No industries in Rhode Island reported job growth in March. And while the unemployment rate held steady, the state lost 1,900 jobs.

That contradiction –– a stable unemployment level amid deep job losses –– could indicate a surge in the number of Rhode Island residents finding work outside the state. But it is more likely evidence of the growth in so-called discouraged workers –– unemployed people who have given up the search for jobs and are no longer counted in the jobless rate.

The number of discouraged workers equals 2.1 percent of the state’s labor force, up from 1.6 percent a year ago and the second highest in the country after Michigan, according to the Current Population Survey.
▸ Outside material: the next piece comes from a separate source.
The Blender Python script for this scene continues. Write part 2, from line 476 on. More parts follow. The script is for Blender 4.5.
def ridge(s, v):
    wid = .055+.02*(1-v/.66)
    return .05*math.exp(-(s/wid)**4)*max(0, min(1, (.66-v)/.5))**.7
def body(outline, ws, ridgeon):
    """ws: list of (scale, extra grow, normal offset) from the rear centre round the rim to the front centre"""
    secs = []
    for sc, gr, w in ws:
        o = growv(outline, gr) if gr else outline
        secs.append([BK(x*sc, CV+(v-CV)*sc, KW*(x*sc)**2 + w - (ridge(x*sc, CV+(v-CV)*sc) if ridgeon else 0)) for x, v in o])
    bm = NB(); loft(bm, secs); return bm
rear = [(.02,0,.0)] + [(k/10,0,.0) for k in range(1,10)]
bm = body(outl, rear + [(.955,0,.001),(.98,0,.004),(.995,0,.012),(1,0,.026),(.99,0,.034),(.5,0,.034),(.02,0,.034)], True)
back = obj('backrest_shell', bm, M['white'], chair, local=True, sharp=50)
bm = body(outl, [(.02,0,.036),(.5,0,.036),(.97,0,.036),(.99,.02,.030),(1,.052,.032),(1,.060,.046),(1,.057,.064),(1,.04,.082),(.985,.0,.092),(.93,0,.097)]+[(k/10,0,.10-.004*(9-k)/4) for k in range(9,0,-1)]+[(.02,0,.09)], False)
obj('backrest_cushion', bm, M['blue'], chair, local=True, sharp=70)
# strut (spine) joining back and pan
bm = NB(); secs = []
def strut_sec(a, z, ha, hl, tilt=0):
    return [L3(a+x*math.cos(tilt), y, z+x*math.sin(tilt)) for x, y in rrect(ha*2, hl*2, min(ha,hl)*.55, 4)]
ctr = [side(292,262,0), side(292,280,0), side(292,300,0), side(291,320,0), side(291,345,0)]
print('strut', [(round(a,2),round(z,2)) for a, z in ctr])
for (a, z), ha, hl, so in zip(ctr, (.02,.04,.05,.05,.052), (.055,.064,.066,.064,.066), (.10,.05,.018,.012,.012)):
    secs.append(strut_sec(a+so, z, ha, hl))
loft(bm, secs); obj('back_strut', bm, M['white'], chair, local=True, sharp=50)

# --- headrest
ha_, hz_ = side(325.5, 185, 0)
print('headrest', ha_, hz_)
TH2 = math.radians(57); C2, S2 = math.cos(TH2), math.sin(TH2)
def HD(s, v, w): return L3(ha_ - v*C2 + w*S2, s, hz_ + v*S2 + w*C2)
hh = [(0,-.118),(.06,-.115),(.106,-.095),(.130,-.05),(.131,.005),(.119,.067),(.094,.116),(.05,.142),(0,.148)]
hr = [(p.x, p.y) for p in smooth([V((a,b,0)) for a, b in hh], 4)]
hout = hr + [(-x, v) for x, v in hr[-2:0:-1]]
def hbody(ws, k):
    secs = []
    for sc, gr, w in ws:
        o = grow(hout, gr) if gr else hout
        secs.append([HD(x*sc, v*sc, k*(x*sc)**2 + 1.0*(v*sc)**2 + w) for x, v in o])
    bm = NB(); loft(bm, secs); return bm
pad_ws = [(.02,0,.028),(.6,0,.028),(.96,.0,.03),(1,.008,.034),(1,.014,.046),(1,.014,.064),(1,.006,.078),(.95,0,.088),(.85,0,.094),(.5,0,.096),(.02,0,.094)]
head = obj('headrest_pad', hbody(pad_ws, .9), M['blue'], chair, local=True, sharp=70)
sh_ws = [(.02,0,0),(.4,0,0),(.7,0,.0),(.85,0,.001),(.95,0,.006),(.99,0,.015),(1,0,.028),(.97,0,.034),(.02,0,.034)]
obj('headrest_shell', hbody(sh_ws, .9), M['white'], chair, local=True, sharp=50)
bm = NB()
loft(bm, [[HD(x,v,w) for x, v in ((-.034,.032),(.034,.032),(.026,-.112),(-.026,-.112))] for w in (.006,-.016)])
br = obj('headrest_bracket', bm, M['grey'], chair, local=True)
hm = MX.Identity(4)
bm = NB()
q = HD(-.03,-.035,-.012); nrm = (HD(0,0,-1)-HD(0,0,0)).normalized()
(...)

In that light, said Bryant University Prof. Edinaldo Tebaldi, the stable jobless rate is not welcome news. “It does not mean that the economy is doing better,” he said.

The sectors that helped push Rhode Island into recession –– manufacturing and construction –– are still sputtering. Construction companies cut 300 jobs in March; factories handed out 100 pink slips.

Kelly M. Coates, senior vice president of Johnston-based Carpionato Properties, said bids from general and site contractors have been unusually low, a sure sign of a slow economy.

Road-building crews are gearing up for federal stimulus projects. But the civil-engineering firms that plan drainage and parking for new construction projects and the architecture firms that design buildings are largely idle.

“We’re seeing prices come down. They’re chasing work,” said Coates, who is overseeing the addition of 113 rooms at the Crowne Plaza Hotel in Warwick. “There is not great news ahead in the construction trades.”

Cheryl Merchant, a board member at the state Economic Development Corporation, also sees more pain ahead.

As chief executive officer of Hope Global, Merchant has seen company plants shuttered in Ireland, France and South Carolina and watched her work force shrink by half over the past year, dropping to 500 employees from 1,000. In Rhode Island, the company has shed 130 of its 320 workers as sales dropped by 50 percent.

The 126-year-old company manufactures shoelaces, parachute cords and weather-stripping used to seal windows and doors in homes. But 85 percent of its sales are to automotive companies, one of the industries most severely dented in the downturn.

“I’m thinking June is the bottom. I don’t think we’re quite there yet,” Merchant said. “It takes a while to turn a big ship.”